▶ **What is asked**: With the pictures omitted, write out the entries that follow exactly as they stand.

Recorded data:
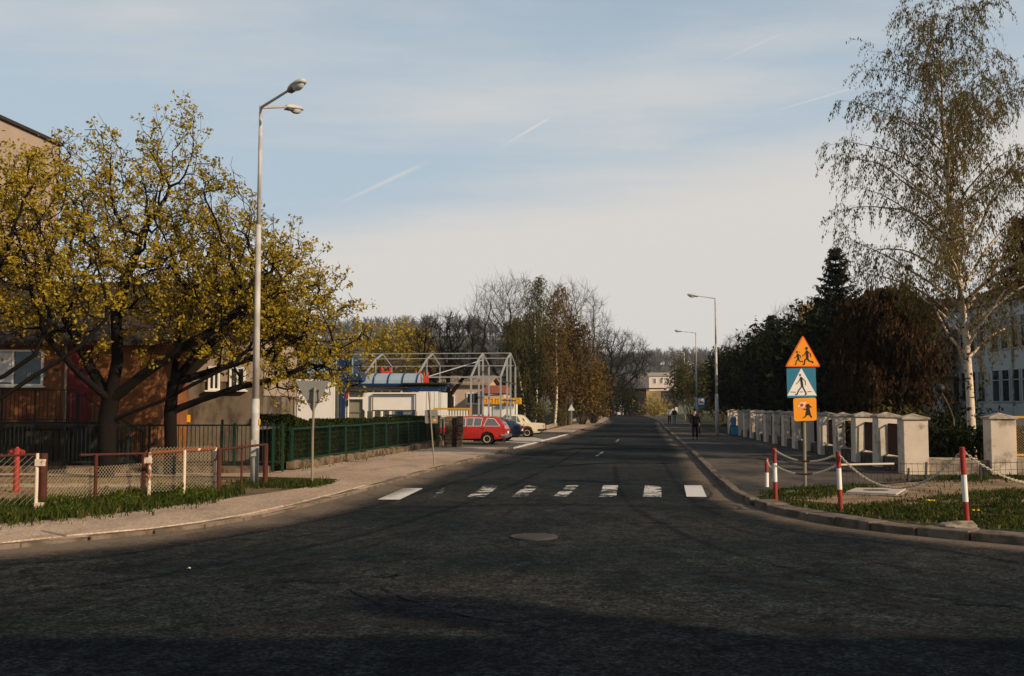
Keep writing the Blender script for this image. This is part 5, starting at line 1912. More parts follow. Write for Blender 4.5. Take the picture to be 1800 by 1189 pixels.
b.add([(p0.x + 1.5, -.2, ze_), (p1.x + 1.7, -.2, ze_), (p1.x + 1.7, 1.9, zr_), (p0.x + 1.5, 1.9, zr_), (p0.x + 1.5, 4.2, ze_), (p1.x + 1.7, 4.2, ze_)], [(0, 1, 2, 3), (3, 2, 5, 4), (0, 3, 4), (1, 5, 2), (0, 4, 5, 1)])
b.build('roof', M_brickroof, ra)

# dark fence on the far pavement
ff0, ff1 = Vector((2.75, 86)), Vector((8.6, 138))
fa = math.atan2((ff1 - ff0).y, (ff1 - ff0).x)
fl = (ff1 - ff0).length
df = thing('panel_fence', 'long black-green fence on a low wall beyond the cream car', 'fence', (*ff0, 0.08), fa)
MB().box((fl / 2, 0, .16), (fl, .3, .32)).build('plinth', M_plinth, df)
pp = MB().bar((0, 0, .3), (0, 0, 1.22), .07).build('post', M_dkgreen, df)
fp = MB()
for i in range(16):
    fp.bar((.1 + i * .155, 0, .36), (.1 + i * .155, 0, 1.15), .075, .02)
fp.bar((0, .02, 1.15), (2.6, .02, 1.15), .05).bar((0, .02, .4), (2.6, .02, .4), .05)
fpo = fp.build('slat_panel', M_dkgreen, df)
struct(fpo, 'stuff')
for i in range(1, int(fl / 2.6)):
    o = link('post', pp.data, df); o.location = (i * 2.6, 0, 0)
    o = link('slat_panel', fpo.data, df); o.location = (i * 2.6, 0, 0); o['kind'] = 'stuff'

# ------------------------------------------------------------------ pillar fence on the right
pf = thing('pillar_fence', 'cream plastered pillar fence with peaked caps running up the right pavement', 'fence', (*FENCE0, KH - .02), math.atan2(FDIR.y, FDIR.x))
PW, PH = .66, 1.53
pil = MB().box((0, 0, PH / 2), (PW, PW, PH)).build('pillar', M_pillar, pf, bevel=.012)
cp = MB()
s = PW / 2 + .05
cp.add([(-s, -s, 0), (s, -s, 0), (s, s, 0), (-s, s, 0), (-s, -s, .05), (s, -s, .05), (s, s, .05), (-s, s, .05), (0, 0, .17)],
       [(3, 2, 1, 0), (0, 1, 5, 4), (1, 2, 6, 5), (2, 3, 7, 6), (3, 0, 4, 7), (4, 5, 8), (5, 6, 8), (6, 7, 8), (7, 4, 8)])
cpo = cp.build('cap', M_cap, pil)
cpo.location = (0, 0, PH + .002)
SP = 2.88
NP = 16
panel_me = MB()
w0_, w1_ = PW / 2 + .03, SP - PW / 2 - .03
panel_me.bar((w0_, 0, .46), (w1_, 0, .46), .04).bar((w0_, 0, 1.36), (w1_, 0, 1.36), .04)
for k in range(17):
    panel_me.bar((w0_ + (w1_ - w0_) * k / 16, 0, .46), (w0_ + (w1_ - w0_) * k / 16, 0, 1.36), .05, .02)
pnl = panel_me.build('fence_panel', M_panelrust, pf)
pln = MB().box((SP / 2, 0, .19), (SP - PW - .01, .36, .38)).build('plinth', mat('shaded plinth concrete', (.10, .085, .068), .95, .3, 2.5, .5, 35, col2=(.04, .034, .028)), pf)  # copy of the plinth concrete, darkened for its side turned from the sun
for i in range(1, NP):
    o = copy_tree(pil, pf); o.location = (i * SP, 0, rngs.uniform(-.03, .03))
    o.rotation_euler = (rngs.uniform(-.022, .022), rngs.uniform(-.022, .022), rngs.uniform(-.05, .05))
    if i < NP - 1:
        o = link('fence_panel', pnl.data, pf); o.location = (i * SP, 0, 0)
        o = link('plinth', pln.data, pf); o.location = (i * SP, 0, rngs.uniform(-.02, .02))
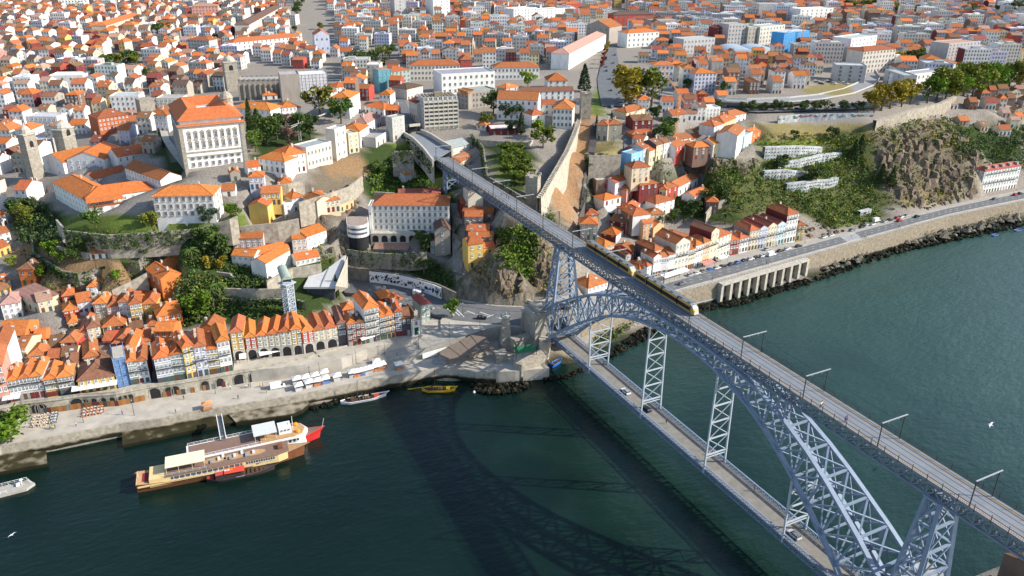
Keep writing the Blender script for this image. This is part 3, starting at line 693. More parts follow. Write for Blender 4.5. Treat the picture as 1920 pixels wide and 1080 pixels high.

▶ **Task answer**:
Keep writing the Blender script for this image. This is part 5, starting at line 1912. More parts follow. Write for Blender 4.5. Take the picture to be 1800 by 1189 pixels.
b.add([(p0.x + 1.5, -.2, ze_), (p1.x + 1.7, -.2, ze_), (p1.x + 1.7, 1.9, zr_), (p0.x + 1.5, 1.9, zr_), (p0.x + 1.5, 4.2, ze_), (p1.x + 1.7, 4.2, ze_)], [(0, 1, 2, 3), (3, 2, 5, 4), (0, 3, 4), (1, 5, 2), (0, 4, 5, 1)])
b.build('roof', M_brickroof, ra)

# dark fence on the far pavement
ff0, ff1 = Vector((2.75, 86)), Vector((8.6, 138))
fa = math.atan2((ff1 - ff0).y, (ff1 - ff0).x)
fl = (ff1 - ff0).length
df = thing('panel_fence', 'long black-green fence on a low wall beyond the cream car', 'fence', (*ff0, 0.08), fa)
MB().box((fl / 2, 0, .16), (fl, .3, .32)).build('plinth', M_plinth, df)
pp = MB().bar((0, 0, .3), (0, 0, 1.22), .07).build('post', M_dkgreen, df)
fp = MB()
for i in range(16):
    fp.bar((.1 + i * .155, 0, .36), (.1 + i * .155, 0, 1.15), .075, .02)
fp.bar((0, .02, 1.15), (2.6, .02, 1.15), .05).bar((0, .02, .4), (2.6, .02, .4), .05)
fpo = fp.build('slat_panel', M_dkgreen, df)
struct(fpo, 'stuff')
for i in range(1, int(fl / 2.6)):
    o = link('post', pp.data, df); o.location = (i * 2.6, 0, 0)
    o = link('slat_panel', fpo.data, df); o.location = (i * 2.6, 0, 0); o['kind'] = 'stuff'

# ------------------------------------------------------------------ pillar fence on the right
pf = thing('pillar_fence', 'cream plastered pillar fence with peaked caps running up the right pavement', 'fence', (*FENCE0, KH - .02), math.atan2(FDIR.y, FDIR.x))
PW, PH = .66, 1.53
pil = MB().box((0, 0, PH / 2), (PW, PW, PH)).build('pillar', M_pillar, pf, bevel=.012)
cp = MB()
s = PW / 2 + .05
cp.add([(-s, -s, 0), (s, -s, 0), (s, s, 0), (-s, s, 0), (-s, -s, .05), (s, -s, .05), (s, s, .05), (-s, s, .05), (0, 0, .17)],
       [(3, 2, 1, 0), (0, 1, 5, 4), (1, 2, 6, 5), (2, 3, 7, 6), (3, 0, 4, 7), (4, 5, 8), (5, 6, 8), (6, 7, 8), (7, 4, 8)])
cpo = cp.build('cap', M_cap, pil)
cpo.location = (0, 0, PH + .002)
SP = 2.88
NP = 16
panel_me = MB()
w0_, w1_ = PW / 2 + .03, SP - PW / 2 - .03
panel_me.bar((w0_, 0, .46), (w1_, 0, .46), .04).bar((w0_, 0, 1.36), (w1_, 0, 1.36), .04)
for k in range(17):
    panel_me.bar((w0_ + (w1_ - w0_) * k / 16, 0, .46), (w0_ + (w1_ - w0_) * k / 16, 0, 1.36), .05, .02)
pnl = panel_me.build('fence_panel', M_panelrust, pf)
pln = MB().box((SP / 2, 0, .19), (SP - PW - .01, .36, .38)).build('plinth', mat('shaded plinth concrete', (.10, .085, .068), .95, .3, 2.5, .5, 35, col2=(.04, .034, .028)), pf)  # copy of the plinth concrete, darkened for its side turned from the sun
for i in range(1, NP):
    o = copy_tree(pil, pf); o.location = (i * SP, 0, rngs.uniform(-.03, .03))
    o.rotation_euler = (rngs.uniform(-.022, .022), rngs.uniform(-.022, .022), rngs.uniform(-.05, .05))
    if i < NP - 1:
        o = link('fence_panel', pnl.data, pf); o.location = (i * SP, 0, 0)
        o = link('plinth', pln.data, pf); o.location = (i * SP, 0, rngs.uniform(-.02, .02))
Keep writing the Blender script for this image. This is part 3, starting at line 693. More parts follow. Write for Blender 4.5. Treat the picture as 1920 pixels wide and 1080 pixels high.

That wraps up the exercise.